Mixed response in Israel to Chuck Hagel nomination

By Anshel Pfeffer, January 10, 2013
Hagel: Obama's choice (Photo: AP)

Hagel: Obama's choice (Photo: AP)

President Barack Obama’s decision to nominate former senator Chuck Hagel as his administration’s next secretary of defence has elicited mixed responses in Jerusalem.

Overall, it appears that few in Israel share the alarm that the nomination of Mr Hagel — who has been critical of Israeli policies in the past and is against a strike on Iran — has caused in the Republican Party in Washington.

No serving official or government minister was willing to comment on the record regarding the nomination, particularly after what was regarded by many in both countries as Prime Minister Benjamin Netanyahu’s support for the Republican candidate Mitt Romney during last year’s presidential election.

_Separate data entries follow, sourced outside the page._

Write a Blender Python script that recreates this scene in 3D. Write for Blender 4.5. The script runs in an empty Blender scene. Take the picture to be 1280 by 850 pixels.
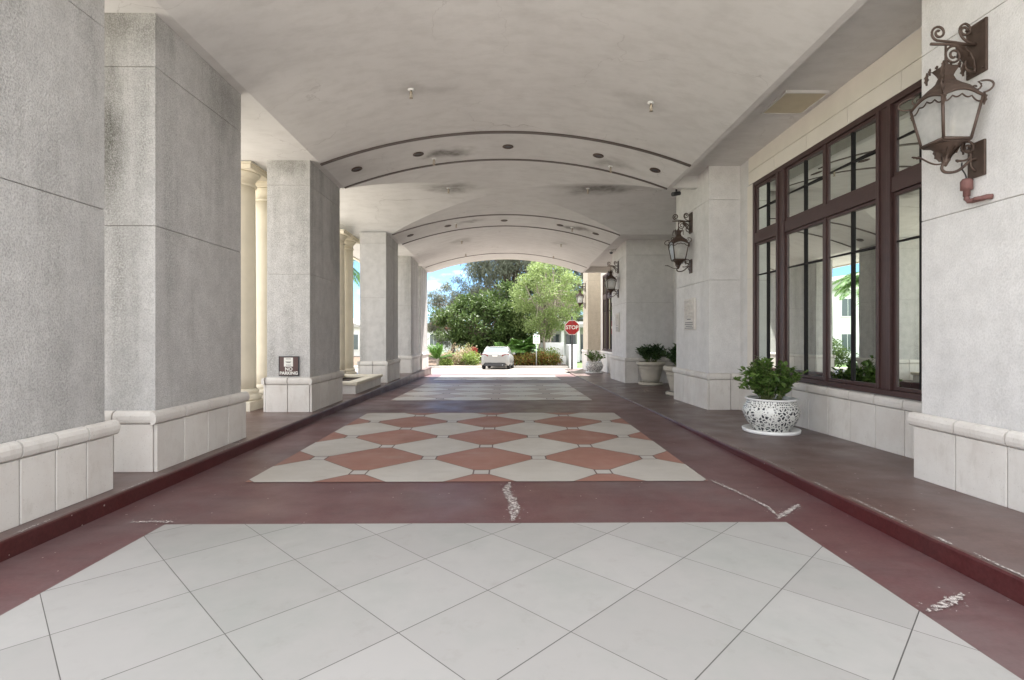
import bpy, bmesh, math, random
from mathutils import Vector, Matrix, Euler
R = math.radians
C = bpy.context.scene.collection
random.seed(7)

# ------------------------------------------------------------------ scene, camera, light
sc = bpy.context.scene
cam_d = bpy.data.cameras.new('camera'); cam = bpy.data.objects.new('camera', cam_d); C.objects.link(cam)
cam.location = (0, 0, 1.5); cam.rotation_euler = (R(90), 0, R(-0.614))
cam_d.sensor_width = 36; cam_d.lens = 653 / 1280 * 36; cam_d.shift_y = -6 / 1280
cam_d.clip_start = 0.05; cam_d.clip_end = 3000
sc.camera = cam
SUN_EL, SUN_AZ = 63, 20          # azimuth measured from +Y towards +X
w = bpy.data.worlds.new('World'); sc.world = w; w.use_nodes = True
nt = w.node_tree; nt.nodes.clear()
out = nt.nodes.new('ShaderNodeOutputWorld'); bg = nt.nodes.new('ShaderNodeBackground')
sky = nt.nodes.new('ShaderNodeTexSky'); sky.sky_type = 'NISHITA'; sky.sun_disc = False
sky.sun_elevation = R(SUN_EL); sky.sun_rotation = R(SUN_AZ); sky.ozone_density = 3.0; sky.dust_density = 0.15; sky.air_density = 0.75; sky.altitude = 1200
tc = nt.nodes.new('ShaderNodeTexCoord')
mp = nt.nodes.new('ShaderNodeMapping'); mp.inputs['Scale'].default_value = (1, 1, 2.6); mp.inputs['Location'].default_value = (0.9, 0.35, 0)
nz = nt.nodes.new('ShaderNodeTexNoise'); nz.inputs['Scale'].default_value = 3.4; nz.inputs['Detail'].default_value = 9; nz.inputs['Roughness'].default_value = 0.58
rp = nt.nodes.new('ShaderNodeValToRGB'); rp.color_ramp.elements[0].position = 0.46; rp.color_ramp.elements[1].position = 0.60
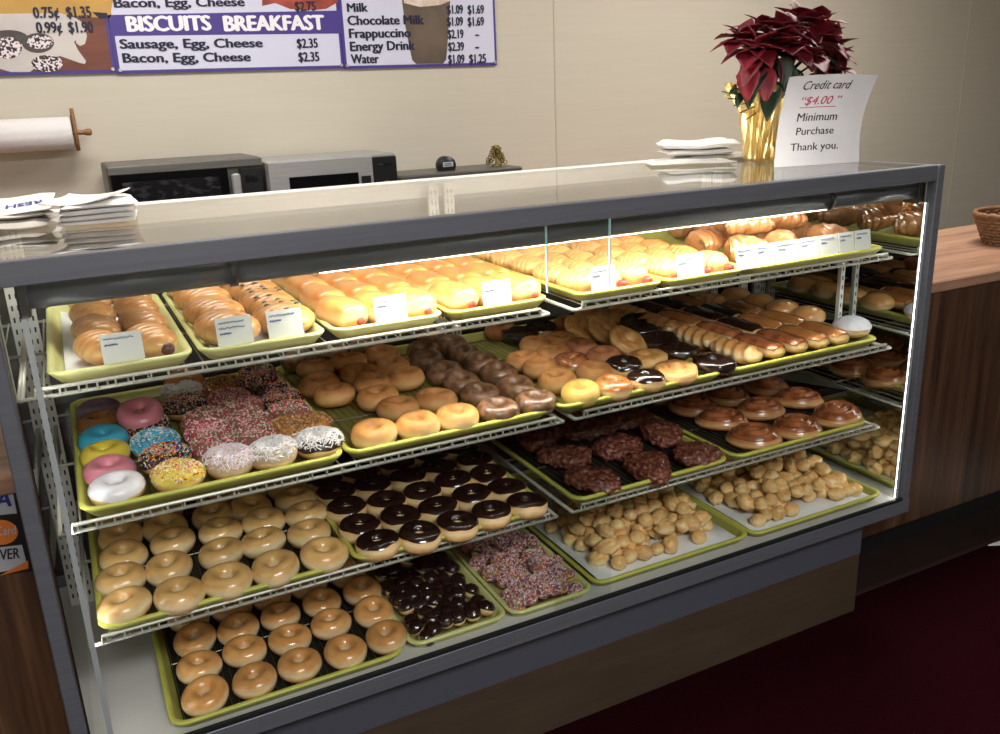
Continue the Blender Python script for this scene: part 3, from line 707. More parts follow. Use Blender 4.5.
T1 = [(117.2, 487.7, 'white', 'white iced ring donut at the front left tray corner'), (109, 471.4, 'pink', 'pink iced donut just behind the white iced one'),
      (105.4, 455, 'yellow', 'yellow iced donut behind the pink one'), (103.3, 438.7, 'blue', 'bright blue iced donut behind the yellow one'),
      (101, 423, 'glaze', 'brown glazed donut in shade behind the blue iced one'), (99, 411, 'lilac', 'lilac iced donut in shade at the back left of the sprinkle tray'),
      (177.5, 475.5, 'yellowmix', 'donut under yellow and red sprinkles right of the white iced one'), (165.3, 458, 'rainbow', 'rainbow sprinkled chocolate donut right of the pink iced one'),
      (155, 442.8, 'bluemix', 'donut with blue and white sprinkles right of the yellow iced one'), (144.8, 425.4, 'darkmix', 'sprinkled donut behind the blue sprinkled one, under a pink iced donut'),
      (228.6, 461.4, 'pinkcoconut', 'pinkish white coconut donut in the front row'), (214.3, 447, 'redmix', 'red sprinkled donut behind the pinkish coconut donut'),
      (208.5, 434, 'pinkmix', 'pink sprinkled donut second behind the pinkish coconut one'), (206, 420, 'redmix', 'red sprinkled donut third behind the pinkish coconut one'),
      (184.7, 406, 'darkmix', 'multicoloured sprinkled chocolate donut near the tray back'), (182, 393, 'coconut', 'white coconut topped donut in shade at the tray back'),
      (273.6, 453, 'coconut', 'white coconut donut in the middle of the front row'), (256, 437, 'redmix', 'red and green sprinkled donut behind the white coconut one'),
      (249, 424, 'redmix', 'red sprinkled donut second behind the white coconut one'), (241, 409.5, 'pinkmix', 'pink sprinkled donut third behind the white coconut one'),
      (229, 400, 'pinkmix', 'pink sprinkled donut fourth behind the white coconut one'), (222.5, 388, 'nuts', 'nut covered donut in shade near the tray back'),
      (318.5, 443, 'cocochoc', 'chocolate donut with white shreds at the front right corner'), (311, 427.7, 'nuts', 'chopped nut donut behind the white shred chocolate one'),
      (290, 430, 'nuts', 'chopped nut donut left of the other nut donut'), (289, 414, 'redmix', 'red sprinkled donut behind the two nut donuts'),
      (282.5, 401.5, 'rainbow', 'rainbow sprinkled donut second behind the nut donuts'), (268, 389, 'rainbow', 'rainbow sprinkled chocolate donut by the right tray edge near the back')]
for px, py, kd, lb in T1: fancy(px, py, kd, lb)
fancy(140, 412.5, 'pink', 'pink iced donut lying on top of a sprinkled one', lift=.026, tilt=(R(20), 0))
fancy(258, 376, 'rainbow', 'dark chocolate donut with rainbow sprinkles lying topmost at the tray back', lift=.024, tilt=(R(20), R(-6)))
fancy(183, 379, 'glaze', 'plain tan donut leaning upright at the back of the sprinkle tray', lift=.02, tilt=(R(55), 0))

# ---- second shelf, tray two: plain and brown cake donuts
def at(px, py, dz=.022): return onz(px, py, ZB + RK + dz)
for (px, py, lb) in [(374.2, 433.2, 'front left'), (418, 424.8, 'second in the front row'), (457.5, 417.3, 'third in the front row')]:
    p = at(px, py); donut_single('plain_donut', ring('bread', 41 + random.randrange(3)), 'pale golden plain cake donut, %s of the brown cake tray' % lb, 'donut', p.x, p.y, ZB + RK, 'plain cake donuts', (R(4), jit(.08)), 1.02)
PL = [(397.7, 408.7, 'second row, behind the pale front pair'), (435.5, 400, 'second row, next to the brown ones'), (378.3, 397.4, 'third behind the pale front left one'), (334.4, 394.4, 'foremost of the left column'), (320, 384, 'second of the left column'), (315, 369, 'third of the left column'),
      (371, 384, 'second column, just behind the third row'), (359, 374, 'second column, near the back'), (347.7, 361.7, 'second column, rearmost'), (406, 378, 'third column, foremost'), (390.6, 366.8, 'third column, middle'), (381.4, 355.5, 'third column, rearmost')]
for px, py, lb in PL:
    p = at(px, py); donut_single('plain_donut', ring('cake', 44 + random.randrange(3)), 'tan plain cake donut, %s' % lb, 'donut', p.x, p.y, ZB + RK, 'plain cake donuts', (R(2) + jit(.1), jit(.1)), 1.02)
BR = [(496.9, 411, 'front row, beside the pale plain donut'), (534.7, 403, 'front right tray corner'), (479.5, 395.8, 'second row, left'), (515.3, 388.7, 'second row, right'), (461, 383.6, 'third row, left'), (497.9, 374.4, 'third row, right'), (444.7, 373.4, 'fourth row, left'), (480.5, 364, 'fourth row, right'),
      (427.4, 362, 'fifth row, left'), (463, 356, 'fifth row, right'), (423, 352, 'sixth row, left'), (450, 345.8, 'sixth row, right'), (298.6, 361, 'alone in the back left corner'), (331, 353.5, 'back row, second from the left'), (366, 347, 'back row, third from the left'), (432, 341, 'rearmost near the tray middle')]
for px, py, lb in BR:
    p = at(px, py, .018); donut_single('blueberry_donut', ring('brownglz', 51 + random.randrange(3), amp=.07), 'brown glazed blueberry cake donut, %s' % lb, 'donut', p.x, p.y, ZB + RK, 'brown glazed cake donuts', (R(8) + jit(.08), jit(.08)), .98)

# ---- second shelf, tray three: mixed
def oldfashioned(mat, seed):
    rows = []; n, m = 64, 18
    for i in range(m):
        a = 2 * pi * i / m; row = []
        for j in range(n):
            p = 2 * pi * j / n; crack = .5 + .5 * cos(6 * p + seed + .4 * sin(3 * p))
            fl = 1 + (.26 * crack ** 2 if cos(a) > -.2 else 0) * max(0, .6 + sin(a) * .2)
            rr = .027 + .02 * cos(a) * fl; z = .016 + .015 * sin(a) + (.006 * abs(sin(2.5 * a)) if sin(a) > 0 else 0) + (.004 * crack * max(0, cos(a)) * (1 if sin(a) < .4 else 0))
            row.append((rr * cos(p), rr * sin(p), max(z, 0)))
        rows.append(row)
    rows.append(rows[0]); return MB().grid(rows, True).mesh('old_fashioned', M[mat])
OF = [oldfashioned('oldfash', s) for s in (0, 2)]; OFD = [oldfashioned('choc', s) for s in (1, 3)]
MX = [(581.2, 393.6, 'yellow', 'yellow cake donut at the front left of the mixed tray'), (612.2, 388.3, 'dip', 'donut with a thin brown glaze on top in the mixed tray front row'), (645.8, 382, 'choc', 'chocolate iced cake donut in the mixed tray front row'),
      (675.9, 373.2, 'of', 'crinkled old-fashioned donut in the mixed tray front row'), (714, 364.4, 'ofd', 'dark crinkled chocolate donut at the front right of the mixed tray'),
      (557.3, 381.2, 'cake', 'tan cake donut behind the yellow cake one'), (593.6, 373.2, 'cake', 'tan cake donut behind the thinly glazed one'), (623.7, 368, 'choc', 'chocolate iced donut in the second row of the mixed tray'), (646.7, 360, 'of', 'crinkled old-fashioned donut in the second row of the mixed tray'), (678.5, 352, 'ofd', 'dark crinkled donut in the second row of the mixed tray'),
      (540.5, 368.8, 'cake', 'tan cake donut, leftmost of the third mixed row'), (571.5, 364.4, 'dipb', 'dark brown topped donut in the third mixed row'), (603.3, 357.3, 'cinn', 'cinnamon coated donut in the third mixed row'), (659, 341.4, 'ofd', 'dark crinkled donut in the third mixed row'),
      (524.5, 361.7, 'cake', 'tan cake donut, leftmost of the fourth mixed row'), (552.9, 355.5, 'cake', 'tan cake donut right of the leftmost in the fourth mixed row'), (581, 349.3, 'cinn', 'cinnamon coated donut in the fourth mixed row'), (643, 331.6, 'ofd', 'dark crinkled donut in the fourth mixed row'),
      (535, 346.7, 'cake', 'tan cake donut, left in the fifth mixed row'), (561.7, 342.2, 'cake', 'tan cake donut, right in the fifth mixed row'), (639, 322.5, 'ofd', 'dark crinkled donut at the back of the mixed tray'), (589, 318.5, 'cake', 'tan cake donut at the back of the mixed tray'), (614, 317, 'of', 'crinkled donut at the back of the mixed tray'),
      (568, 325, 'cinn', 'cinnamon donut at the back of the mixed tray'), (541, 331, 'choc', 'chocolate donut at the back left of the mixed tray'), (520, 335, 'ofd', 'dark donut in the back left corner of the mixed tray'), (500.6, 331, 'cinn', 'brown donut at the back edge near the tray gap'),
      (623.7, 342.2, 'ofl', 'ring of old-fashioned dough lying tilted on its neighbours'), (601.6, 331.6, 'ofl', 'old-fashioned ring leaning behind the tilted one'), (578.5, 329.8, 'ofl', 'old-fashioned ring leaning far left of its kind')]
for px, py, kd, lb in MX:
    p = at(px, py, .018 if kd != 'ofl' else .03); tl = (R(2) + jit(.08), jit(.08)); sd = 61 + random.randrange(3); g = 'mixed cake donuts'
    if kd in ('yellow', 'cake', 'cinn'): donut_single('cake_donut', ring({'yellow': 'yellowcake', 'cake': 'cake', 'cinn': 'cinn'}[kd], sd), lb, 'donut', p.x, p.y, ZB + RK, g, tl, .98)
    elif kd in ('choc', 'dip', 'dipb'): donut_iced('iced_cake_donut', [('dough', ring('bread', sd), 0), ('icing', ice({'choc': 'choc', 'dip': 'caramel', 'dipb': 'rollglz'}[kd], sd, a0=20), 0)], lb, p.x, p.y, ZB + RK, g, tl, .98)
    elif kd == 'ofl': donut_single('old_fashioned_donut', OF[0], lb, 'donut', p.x, p.y, ZB + RK + .016, g, (R(30), R(14)), 1.05)
    else: donut_single('old_fashioned_donut', (OF if kd == 'of' else OFD)[random.randrange(2)], lb, 'donut', p.x, p.y, ZB + RK, g, tl, 1.04)

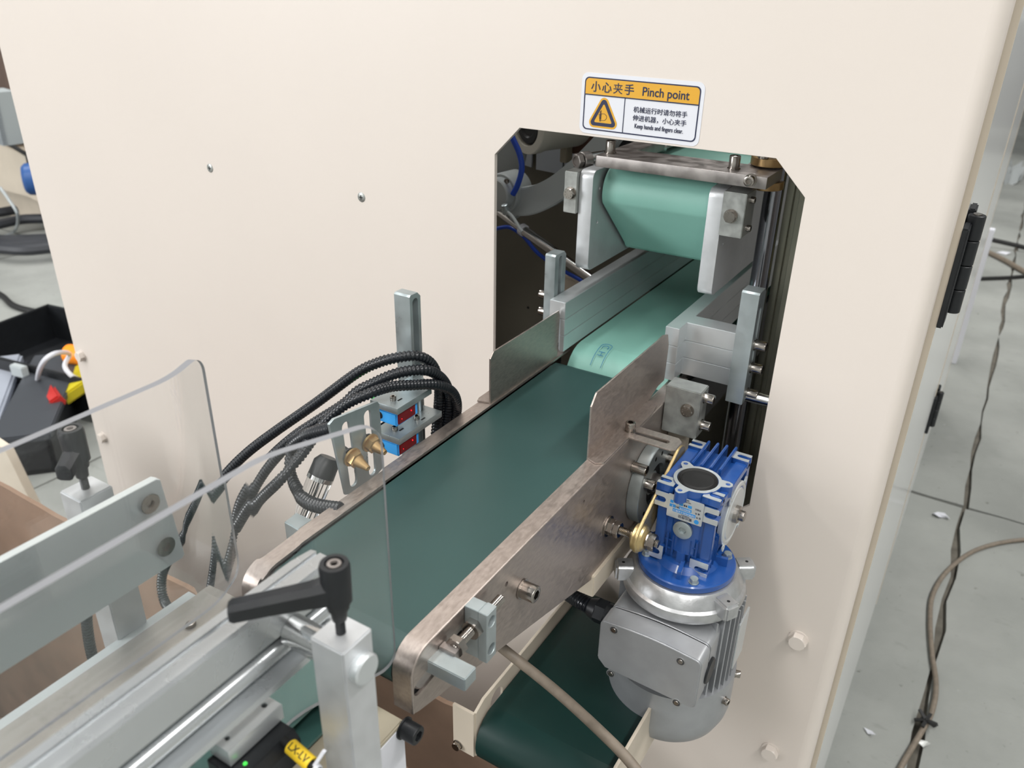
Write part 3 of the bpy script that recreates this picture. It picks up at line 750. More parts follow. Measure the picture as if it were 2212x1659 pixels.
cg = G().lathe(gl, (-1, 0, 0), [(-.002, .0105), (.006, .0105), (.006, .0120), (.016, .0120), (.016, .0112), (.020, .0100), (.024, .0085)], 24, hexset=(2, 3)).obj('cable_gland', BLACKP, mo, ang=25)
hz = corrugated('corrugated_hose', [gl + Vector((-.020, 0, 0)), gl + Vector((-.035, .002, .000)), gl + Vector((-.055, .012, -.006)), gl + Vector((-.08, .03, -.02)), gl + Vector((-.11, .06, -.05)), gl + Vector((-.13, .10, -.12))], .0078, HOSE, None, .0030)
tag(hz, 'black corrugated hose running from the motor terminal box under the conveyor', 'hose')

# ================================================================ INSIDE THE OPENING
iw = house
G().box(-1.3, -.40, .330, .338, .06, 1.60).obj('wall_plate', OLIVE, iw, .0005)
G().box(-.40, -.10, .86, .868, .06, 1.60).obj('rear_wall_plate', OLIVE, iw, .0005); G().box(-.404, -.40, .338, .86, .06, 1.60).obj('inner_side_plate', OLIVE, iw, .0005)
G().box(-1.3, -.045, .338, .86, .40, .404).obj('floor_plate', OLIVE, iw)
hh = P('y', .329, 1140, 665); G().lathe((hh.x, .330, hh.z), (0, -1, 0), [(0, .0022), (.0003, .002), (.0003, 0)], 14).obj('plate_hole', DARK, iw)
# pulley disc low on the left
dc = P('y', .30, 1215, 650)
dsk = T('pulley', 'pale round pulley half hidden behind the left slotted post inside the opening', 'pulley', dc - Vector((0, 0, .05)))
G().lathe(dc + Vector((0, .02, 0)), (0, -1, 0), [(0, .030), (.0, .038), (.010, .038), (.010, .033), (.008, .031), (.008, .012), (.014, .011), (.014, 0)], 48).obj('disc', CREAM2, dsk, .0006, ang=25)
G().lathe(dc + Vector((0, .0055, 0)), (0, -1, 0), [(0, .008), (.003, .0075), (.003, 0)], 24).obj('axle', SCREW, dsk)

# mint belt of the inner conveyor
ic = T('inner_conveyor', 'inner conveyor with light mint green belt running away under the press unit', 'conveyor', (-.305, .4, .86))
belt_loop('belt', -.3668, -.2440, .0155, .84, .9895, .034, MINT, ic)
belt_loop('belt_edge', -.3672, -.2436, .0160, .8395, .9885, .0335, BELTEDGE, ic, .001)
for yy in (.0515, .803): G().rod((-.368, yy, .9540), (-.243, yy, .9540), .0300, .001, 40).obj('roller', STEELD, ic)
G().box(-.3755, -.3685, .05, .84, .90, .976).obj('side_frame', BLACKP, ic, .0005)
G().box(-.2425, -.2355, .05, .84, .90, .976).obj('side_frame', BLACKP, ic, .0005)
cA = P('z', .990, 1285, 772); cB = P('z', .990, 1279, 792)
ux, uy = (1, 0, 0), (0, -1, 0)
zt_ = .9917
def on_nose(y):      # height of the belt surface at y
    r = .0362; yc = .0155 + .034
    return .9897 - .0340 + math.sqrt(max(0, r * r - (y - yc) ** 2)) if y < yc else .9919
lp = slot2(cA.x, .047, cA.x, -.02, .0062, 14)
g = G(); k = len(lp)
def inkpt(x, y): return (x, y, on_nose(y) + .0003)
pts_ = [p for p in lp if p[1] > .021]
pts_.sort(key=lambda p: math.atan2(p[0] - cA.x, -(p[1] - .047) + .000001))
left = [inkpt(cA.x - .0062, y) for y in (.021, .027, .033, .039, .045)]
arc = [inkpt(cA.x + .0062 * math.cos(a), .047 + .0062 * math.sin(a)) for a in [PI - PI * i / 12 for i in range(13)]]
g.tube(left + arc + [(2 * cA.x - p[0], p[1], p[2]) for p in reversed(left)], .00035, 6).obj('printed_outline', MINK, ic)
g = G(); r_ = .0036
g.tube([inkpt(cA.x + r_ * math.cos(a), .0445 + r_ * math.sin(a)) for a in [-PI * .20 + PI * 1.40 * i / 12 for i in range(13)]], .0004, 6)
for a_, b_ in (((-.0036, .036), (.0036, .036)), ((-.0036, .0315), (.0036, .0315)), ((0, .036), (0, .0315))):
    g.tube([inkpt(cA.x + a_[0], a_[1]), inkpt(cA.x + b_[0], b_[1])], .0004, 6)
g.obj('printed_letters', MINK, ic)

# left guide: three stacked bars and their slotted post
gl_ = T('left_guide', 'left guide of three stacked aluminium bars with a steel front notch', 'guide', (-.3775, .3, .9905))
GBZ = [(.9905, 1.0090), (1.0093, 1.0278), (1.0281, 1.0472)]
for z0, z1 in GBZ:
    if z0 > 1.02: pts = [(-.3870, .0105), (-.3681, .0105), (-.3681, .62), (-.3870, .62)]
    else: pts = [(-.3730, .0105), (-.3681, .0105), (-.3681, .62), (-.3870, .62), (-.3870, .030), (-.3775, .0290), (-.3765, .0150)]
    G().prism([(x, y) for x, y in pts], 'z', z0, z1).obj('bar', ALUB, gl_, .0004)
pl_ = T('slotted_post', 'slotted zinc post behind the left guide bars inside the opening', 'post', (-.3935, .032, .90))
def slotted_post(par, x0, x1, y0, y1, z0, z1, sz0, sz1, side=1, r=.0035):
    ym = (y0 + y1) / 2
    out = [(y0 + .003, z1), (y0, z1 - .003)] ; out = [(y0, z0), (y1, z0), (y1, z1 - .004), (y1 - .004, z1), (y0 + .0015, z1), (y0, z1 - .0015)]
    me = platex(x0, x1, out, [slot2(ym, sz0, ym, sz1, r)], .0004)
    return G().mesh(me).obj('post_bar', ZINC, par)
slotted_post(pl_, -.3998, -.3874, .020, .0435, .88, 1.0925, .96, 1.086, r=.0038)
for px, py in ((1183, 640), (1182, 676)):
    c = P('x', -.400, px, py); socket('socket_screw', (-.3998, .032, c.z), (-1, 0, 0), .0052, .0100, pl_)

# right guide: three stacked L-shaped bars, post with three screws and its rod
gr_ = T('right_guide', 'right guide of three stacked L-shaped aluminium bars facing the camera', 'guide', (-.22, .1, .9905))
for z0, z1 in GBZ:
    pts = [(-.2556, .0105), (-.2411, .0105), (-.2411, .0315), (-.1905, .0315), (-.1905, .0535), (-.2405, .0535), (-.2405, .62), (-.2556, .62)]
    G().prism(pts, 'z', z0, z1).obj('bar', ALUB, gr_, .0004)
pr_ = T('support_post', 'flat zinc post with three socket screws at the right end of the guide bars', 'post', (-.184, .02, .988))
a = P('y', .018, 1603, 628); b = P('y', .018, 1642, 635); c = P('y', .018, 1570, 865)
px0, px1, pz1, pz0 = a.x, b.x, a.z, c.z
slotted_post(pr_, px0, px1, .018, .040, pz0, pz1, pz0 + .03, pz1 - .02, r=.0038)
for py in (740, 779, 822):
    q = P('x', px1, 1634, py); socket('socket_screw', (px1, .029, q.z), (1, 0, 0), .0050, .0100, pr_)
q = P('x', px1, 1610, 857)
G().rod((px1 - .002, .030, q.z), (-.118, .030, q.z), .0060, .0004).obj('rod', CHROME, pr_)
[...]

While some, mainly in Mr Netanyahu’s close circle, believe that the nomination reflects a certain animosity of the Obama administration towards Israel, the consensus is that it has nothing to do with Israel and that Mr Hagel was nominated largely because Mr Obama wanted a veteran Republican capable of carrying out deep cuts in the American defence budget.

Israeli diplomats seeking to reduce any possible tension said that along with his criticisms, Mr Hagel has also spoken out in favour of Israel numerous times and that his views on the Middle East and the Israeli-Palestinian conflict were similar to those of the Israeli centre-left parties.

Some officials also mentioned that Mr Hagel has a good relationship with Defence Minister Ehud Barak. While he is not running in these elections, many in the defence establishment believe that Mr Barak wants to remain minister and the fact that he has a positive rapport with the man who will probably be the next Defence Secretary in Washington could influence his reappointment after the elections.

Giora Eiland, a former National Security Adviser and head of the IDF Planning Directorate who was involved for years in the military and strategic dialogue between Israel and the US, said this week: “It is an important appointment but I would not make too much out of it. The main person who influences the strategic relationship between the two countries, after the president, is the secretary of state.

“The defence secretary has less importance when it comes to foreign policy and what is really important is that relations at senior levels of the American military and intelligence services remain strong.”